Short fiber reinforced polymer composites (SFRPC) possess complex microscale structures, and understanding the fiber orientation distribution (FOD) within the SFRPC is a prerequisite for mechanical modeling of short fiber composites. However, the statistical analysis of fiber orientation requires collecting a large amount of fiber orientation information, and traditional manual annotation and retrieval of micrographs are costly and time-consuming, making it challenging to ensure both statistical efficiency and accuracy. In this study, image analysis algorithms were employed to capture geometric features of fiber cross-sections, and a corresponding image processing technique for FOD was developed, enabling the rapid statistical analysis of FOD information. The reasonable range of key parameters in image analysis algorithms was explored, and microstructure characterization was conducted on short glass fiber-reinforced and short carbon fiber-reinforced polyetherimide (SGF/PEI and SCF/PEI) composites fabricated using extrusion and injection molding processes. The statistical fiber orientation information was then incorporated into the laminate analogy approach (LAA) and Fu-Lauke model frameworks to predict the modulus and strength of the two composites with different volume fractions.

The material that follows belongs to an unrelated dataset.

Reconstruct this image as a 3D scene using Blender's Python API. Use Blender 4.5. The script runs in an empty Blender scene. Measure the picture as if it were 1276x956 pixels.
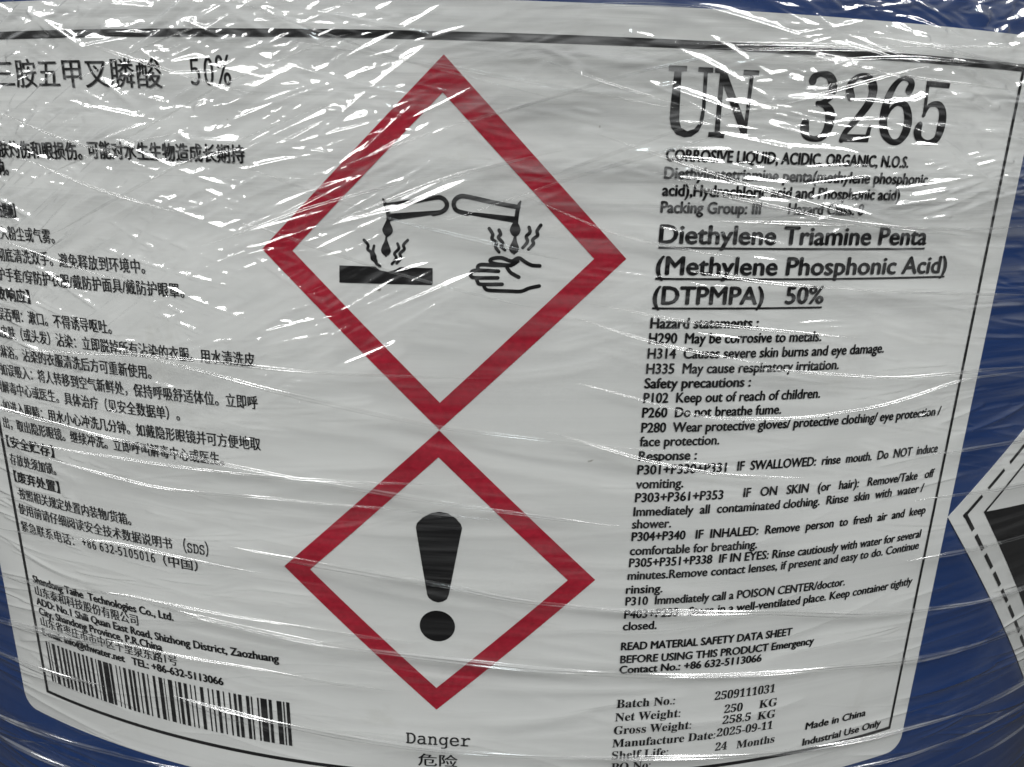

The predicted results exhibited good agreement with finite element simulation results and experimental tensile test data. By combining the image processing technique for FOD with the prediction methods for composite mechanical properties, this study is helpful to more efficient and accurate understanding of the structure-property relationship of short fiber reinforced composites, providing valuable guidance for composite structural design.